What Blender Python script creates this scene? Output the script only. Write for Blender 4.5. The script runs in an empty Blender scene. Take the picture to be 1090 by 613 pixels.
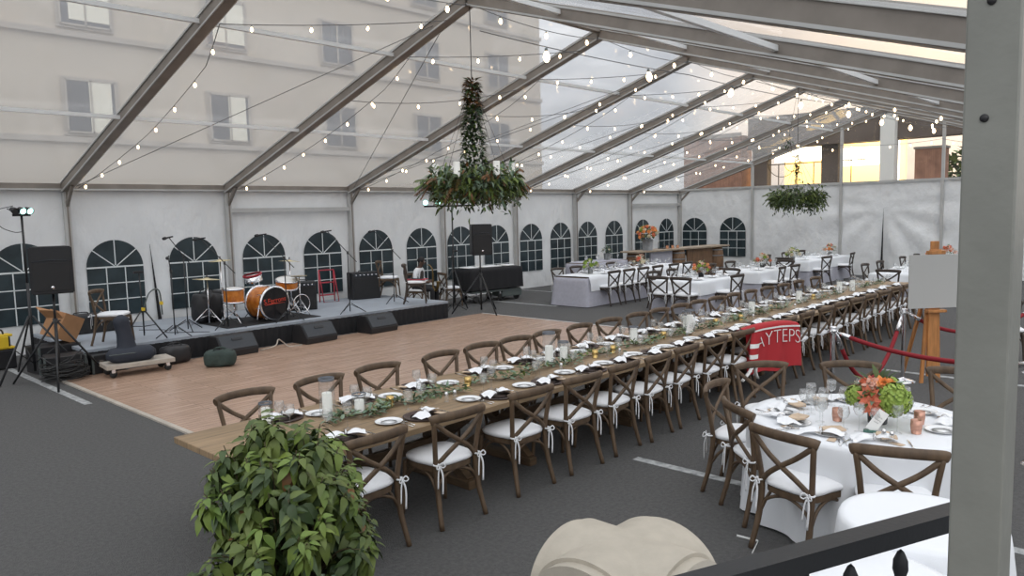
import bpy, bmesh, math, random
from mathutils import Vector, Matrix, Euler
PI=math.pi
sc=bpy.context.scene
COL=sc.collection
rnd=random.Random(7)
R=math.radians

# ------------------------------------------------------------------ materials
def mat(name,col,rough=.6,metal=0,var=0,vscale=8,bump=0,bscale=60,spec=.5,emit=None,estr=0,col2=None,stretch=None,sheen=0,trans=0,coat=0):
    m=bpy.data.materials.new(name); m.use_nodes=True
    nt=m.node_tree; b=nt.nodes['Principled BSDF']
    b.inputs['Base Color'].default_value=(*col,1)
    b.inputs['Roughness'].default_value=rough; b.inputs['Metallic'].default_value=metal
    b.inputs['Specular IOR Level'].default_value=spec
    if coat: b.inputs['Coat Weight'].default_value=coat
    if sheen: b.inputs['Sheen Weight'].default_value=sheen
    if trans: b.inputs['Transmission Weight'].default_value=trans
    tc=None
    def coords():
        t=nt.nodes.new('ShaderNodeTexCoord'); mp=nt.nodes.new('ShaderNodeMapping')
        if stretch: mp.inputs['Scale'].default_value=stretch
        nt.links.new(t.outputs['Object'],mp.inputs['Vector']); return mp.outputs['Vector']
    if var or col2:
        tc=coords()
        n=nt.nodes.new('ShaderNodeTexNoise'); n.inputs['Scale'].default_value=vscale; n.inputs['Detail'].default_value=5
        nt.links.new(tc,n.inputs['Vector'])
        r=nt.nodes.new('ShaderNodeValToRGB')
        c2=col2 if col2 else tuple(c*(1-var) for c in col)
        c1=col if col2 else tuple(min(1,c*(1+var)) for c in col)
        r.color_ramp.elements[0].position=.35; r.color_ramp.elements[1].position=.65
        r.color_ramp.elements[0].color=(*c2,1); r.color_ramp.elements[1].color=(*c1,1)
        nt.links.new(n.outputs['Fac'],r.inputs['Fac']); nt.links.new(r.outputs['Color'],b.inputs['Base Color'])
    if bump:
        v=tc or coords()
        n=nt.nodes.new('ShaderNodeTexNoise'); n.inputs['Scale'].default_value=bscale; n.inputs['Detail'].default_value=4
        nt.links.new(v,n.inputs['Vector'])
        bp=nt.nodes.new('ShaderNodeBump'); bp.inputs['Strength'].default_value=bump; bp.inputs['Distance'].default_value=.02
        nt.links.new(n.outputs['Fac'],bp.inputs['Height']); nt.links.new(bp.outputs['Normal'],b.inputs['Normal'])
    if emit:
        b.inputs['Emission Color'].default_value=(*emit,1); b.inputs['Emission Strength'].default_value=estr
        m.cycles.emission_sampling='NONE'
    return m
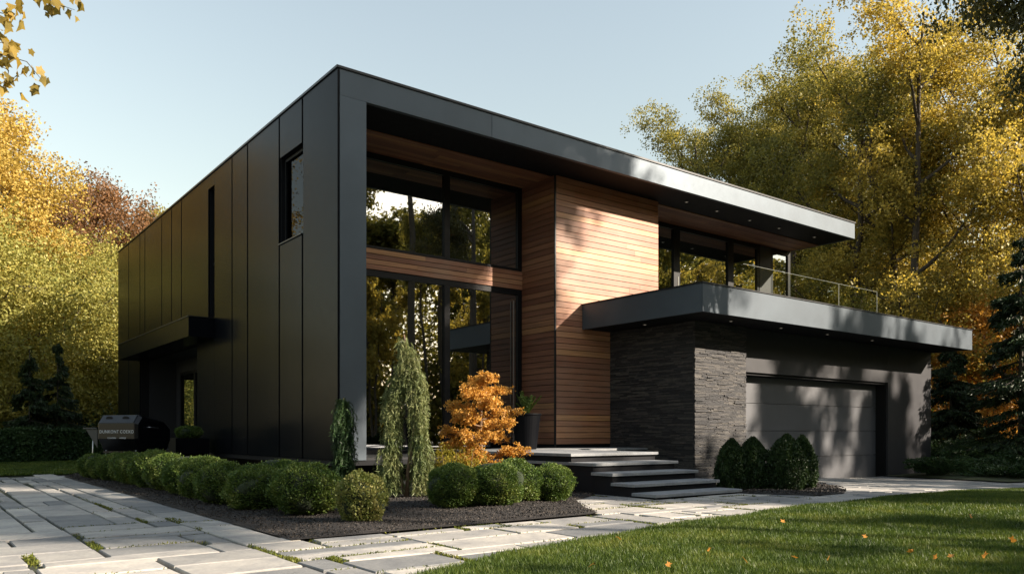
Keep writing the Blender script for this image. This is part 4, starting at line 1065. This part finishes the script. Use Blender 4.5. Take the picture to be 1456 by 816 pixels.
overhang('overhanging_tree', 'dark leafy boughs reaching in at the top right corner', (tx, ty, 11.0),
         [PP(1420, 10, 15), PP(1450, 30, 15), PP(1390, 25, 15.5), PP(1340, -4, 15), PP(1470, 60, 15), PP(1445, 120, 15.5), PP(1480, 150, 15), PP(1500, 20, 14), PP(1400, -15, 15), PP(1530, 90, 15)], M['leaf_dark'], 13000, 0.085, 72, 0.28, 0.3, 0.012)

# ------------------------------------------------------------------ trees across the lawn, behind the camera: they throw the dappled shade and show in the glass
SH = 'tall trees across the lawn behind the camera'
SL = 'tall autumn tree behind the viewpoint, seen only mirrored in the windows and as shade'
sp = [make_tree('shade_tree', SL, 'tree', (0, 0, 0), 401, 15, 4.2, M['leaf_olive'], 15000, 0.30, 12, 4, 0.6, 0.15, clump=0.75, group=SH),
      make_tree('shade_tree', SL, 'tree', (0, 0, 0), 402, 15, 4.6, M['leaf_gold'], 13000, 0.30, 11, 4, 0.5, 0.35, clump=0.7, stems=2, group=SH),
      make_tree('shade_tree', SL, 'tree', (0, 0, 0), 403, 26, 3.9, M['leaf_olive'], 26000, 0.30, 20, 5, 0.5, 0.70, clump=0.9, group=SH)]
spots = [(11, -30, 0.60, 0.8, 0), (33.5, -30, 1.06, 0.75, 1), (23.5, -30, 1.0, 0.92, 2), (2, -31, 1.1, 0.8, 1), (18.5, -32, 0.76, 0.6, 1), (24.5, -28, 0.70, 0.75, 1), (28.5, -29, 0.92, 0.62, 0), (38.5, -31, 1.04, 0.72, 0), (44.5, -30, 1.35, 0.9, 0),
         (51, -33, 1.0, 1.0, 1), (58, -36, 1.0, 1.1, 0), (66, -40, 1.0, 1.2, 1), (75, -44, 1.0, 1.3, 0), (-4, -33, 1.35, 1.0, 0), (6, -27, 0.62, 0.6, 1), (18.5, -27.5, 0.97, 0.8, 2)]
spots += [(21.2, -29.4, 0.54, 0.38, 2), (15.2, -31, 0.78, 0.62, 2), (36, -62, 0.82, 1.7, 2)]
spots += [(31.3, -27.5, 1.12, 0.42, 0), (35.6, -28.5, 1.2, 0.42, 1)]
for x in range(-10, 100, 10): spots.append((x+2.5*math.sin(x), -54+0.12*x+3*math.cos(x*2), 1.0+0.12*math.sin(x*3), 1.45, (x//10) % 2))
for i, (x, y, hs_, ws, k) in enumerate(spots):
    o = sp[i] if i < 3 else copy_tree(sp[k])
    k = i if i < 3 else k
    o.location = (x+1.5, y, -0.1); o.scale = (ws, ws, hs_*1.22); o.rotation_euler = (0, 0, i*2.1)

rr = random.Random(9)
woods('mass of autumn woodland far behind the viewpoint, mirrored in the windows', [(x+rr.uniform(-3, 3), -84+0.1*x+rr.uniform(-6, 6), 8, rr.uniform(30, 40)) for x in range(-70, 170, 7)]+[(x, -60+0.12*x, 4.5, rr.uniform(5, 9)) for x in range(-40, 130, 5)]+[(52+k*6.5, -62+k*3.2, 5, 22+2*math.sin(k*2)) for k in range(14)], M['leaf_olive'], 65, 0.65, 800)
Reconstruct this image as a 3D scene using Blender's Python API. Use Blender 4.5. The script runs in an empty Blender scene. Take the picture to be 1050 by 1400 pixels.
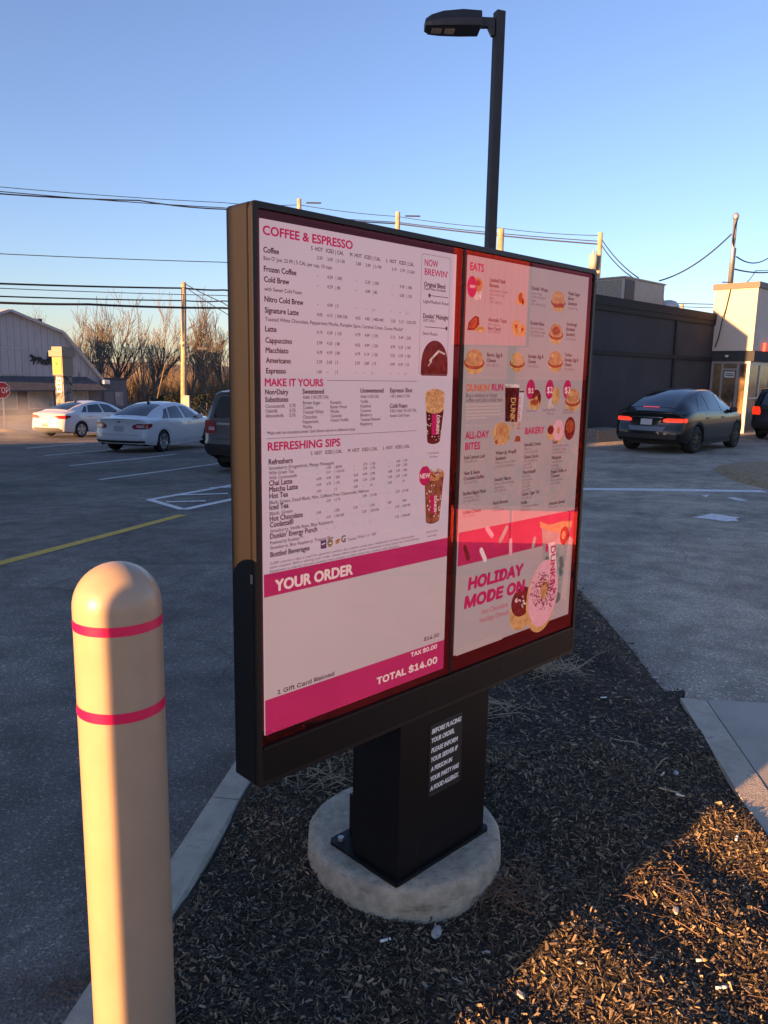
import bpy, bmesh, math, random
import numpy as np
from mathutils import Vector, Matrix
random.seed(7)
RNG = np.random.default_rng(11)
R = math.radians
scene = bpy.context.scene
COL = scene.collection

# ------------------------------------------------------------------ camera, world, sun, exposure
PITCH, ROLL, FPX = R(10.1), 0.018, 1052.0
CAM = Vector((0, 0, 1.68))
cd = bpy.data.cameras.new('camera'); cam = bpy.data.objects.new('camera', cd); COL.objects.link(cam)
cd.sensor_fit = 'VERTICAL'; cd.sensor_height = 36.0; cd.lens = 36.0 * FPX / 1400.0
cd.clip_start = 0.05; cd.clip_end = 3000
FW = Vector((0, math.cos(PITCH), -math.sin(PITCH)))
D0 = Vector((0, -math.sin(PITCH), -math.cos(PITCH))); R0 = Vector((1, 0, 0))
RT = math.cos(ROLL) * R0 - math.sin(ROLL) * D0
DN = math.sin(ROLL) * R0 + math.cos(ROLL) * D0
cam.matrix_world = Matrix(((RT.x, -DN.x, -FW.x, CAM.x), (RT.y, -DN.y, -FW.y, CAM.y), (RT.z, -DN.z, -FW.z, CAM.z), (0, 0, 0, 1)))
scene.camera = cam

SUN_AZ, SUN_EL = R(47.0), R(8.0)          # the direction the light travels towards, and its height
EXPOSURE = 2.0
EM = 2.0 ** (-EXPOSURE)
w = bpy.data.worlds.new('World'); scene.world = w; w.use_nodes = True
nt = w.node_tree; nt.nodes.clear()
sky = nt.nodes.new('ShaderNodeTexSky'); sky.sky_type = 'NISHITA'; sky.sun_disc = False
sky.sun_elevation = SUN_EL; sky.sun_rotation = SUN_AZ + math.pi
sky.air_density = 1.0; sky.dust_density = 0.5; sky.ozone_density = 5.0
bg = nt.nodes.new('ShaderNodeBackground'); bg.inputs[1].default_value = 0.115
wo = nt.nodes.new('ShaderNodeOutputWorld')
tint = nt.nodes.new('ShaderNodeMixRGB'); tint.blend_type = 'MULTIPLY'; tint.inputs[0].default_value = 1.0; tint.inputs[2].default_value = (.99, .88, .95, 1)   # the evening air is a little more violet than the model
nt.links.new(sky.outputs[0], tint.inputs[1]); nt.links.new(tint.outputs[0], bg.inputs[0]); nt.links.new(bg.outputs[0], wo.inputs[0])
sd = bpy.data.lights.new('sun', 'SUN'); sun = bpy.data.objects.new('sun', sd); COL.objects.link(sun)
sd.energy = 4.2; sd.angle = R(0.28); sd.color = (1.0, 0.62, 0.31)
SUND = Vector((math.sin(SUN_AZ) * math.cos(SUN_EL), math.cos(SUN_AZ) * math.cos(SUN_EL), -math.sin(SUN_EL)))
sun.rotation_euler = SUND.to_track_quat('-Z', 'Y').to_euler()
sun.location = (-20, -20, 10)
scene.view_settings.view_transform = 'Standard'; scene.view_settings.look = 'None'
scene.view_settings.exposure = EXPOSURE; scene.view_settings.gamma = 1.0
scene.view_settings.use_white_balance = True; scene.view_settings.white_balance_temperature = 9800; scene.view_settings.white_balance_tint = 24
try: scene.view_settings.use_curve_mapping = False
except Exception: pass
scene.render.engine = 'CYCLES'; scene.cycles.max_bounces = 6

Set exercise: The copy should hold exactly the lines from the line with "Reconstruct this image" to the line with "COL = scene.collection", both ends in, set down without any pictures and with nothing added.

The result:
Reconstruct this image as a 3D scene using Blender's Python API. Use Blender 4.5. The script runs in an empty Blender scene. Take the picture to be 1050 by 1400 pixels.
import bpy, bmesh, math, random
import numpy as np
from mathutils import Vector, Matrix
random.seed(7)
RNG = np.random.default_rng(11)
R = math.radians
scene = bpy.context.scene
COL = scene.collection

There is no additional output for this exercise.